Friday, April 3, 2009

April Showers Bring Lots of Mud

Okay, that's not how the saying goes, but despite only being three days into the month that's the way it feels. Of course, around here the calendar is no indication of season anyway. They're calling for snow again overnight. (And I wonder why I'm having trouble keeping my daughter cold-free when we've had several days when the temperature fluctuated by around thirty degrees from low to high.) The only upside to all the muck and mess, especially out in the country, is that eventually it does lead to all the pretty things of springs.

While I could wax poetic about the flowers and such, ostensibly this is a writing-oriented blog and there is a writing-related point to it. I've lived places and visited places where the seasons didn't change much, where you had flowers blooming pretty much year round, and while they were nice, they lacked something. At least to my mind, the flowers here are nicer because we have to endure all the foul weather to get to them. It makes the transition out of Winter into Spring more appreciated (regardless of the fact that I can never remember whether the seasons should be capitalized or not) and the flowers seem prettier for having not seen them for months.

The finished product of a story is like that, too. (See, told you there was a point.) While I'd like to be able to sit down and just churn out a story, I think the finished product has a bit more satisfaction to it from having had to endure the whole process.

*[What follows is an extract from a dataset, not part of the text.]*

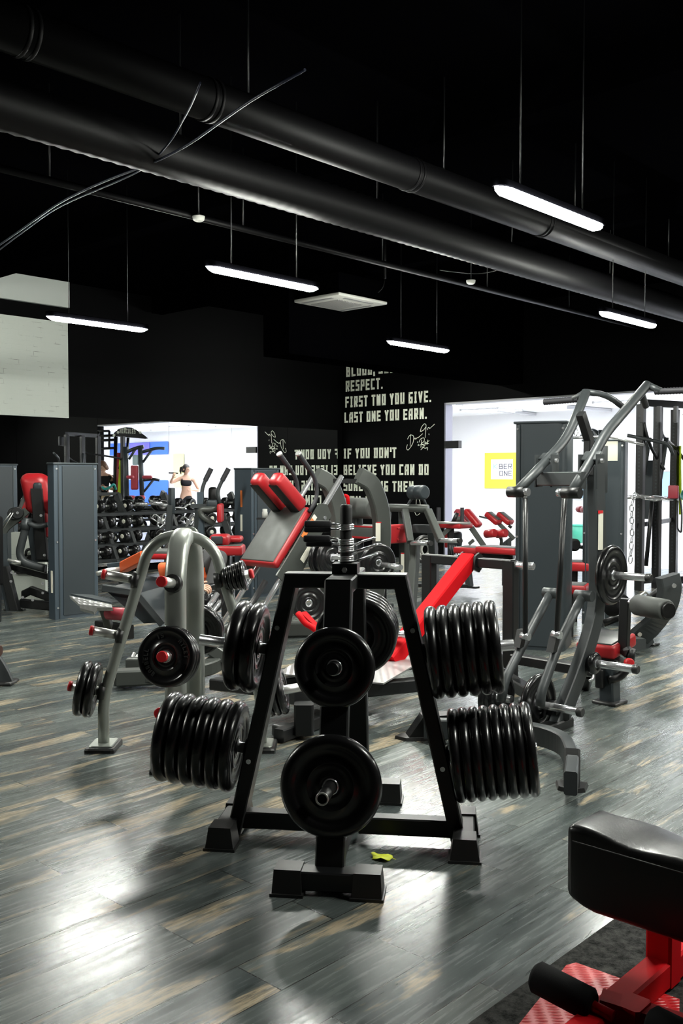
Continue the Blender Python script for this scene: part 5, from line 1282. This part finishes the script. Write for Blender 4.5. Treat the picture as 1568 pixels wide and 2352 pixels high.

Not that it wouldn't be tempting to trade in the process for instant completion, mind you, but there have been plenty of times where the process has taken the original story in a different direction. Had there not been that shift in direction, the new story that emerged might likely never have bloomed.

Have I done the metaphor to death yet?

Likewise, those stories that I have managed to just crank out from start to finish don't ever seem to read as well - not just to me but to others - as the ones that took more time to germinate. I think you have to put up with the rain, the mud, the occasional Easter snow, and all the rest, before you get a garden full of blooms.

And with that, I think the metaphor's well and truly dead. Time to go look at the flowers.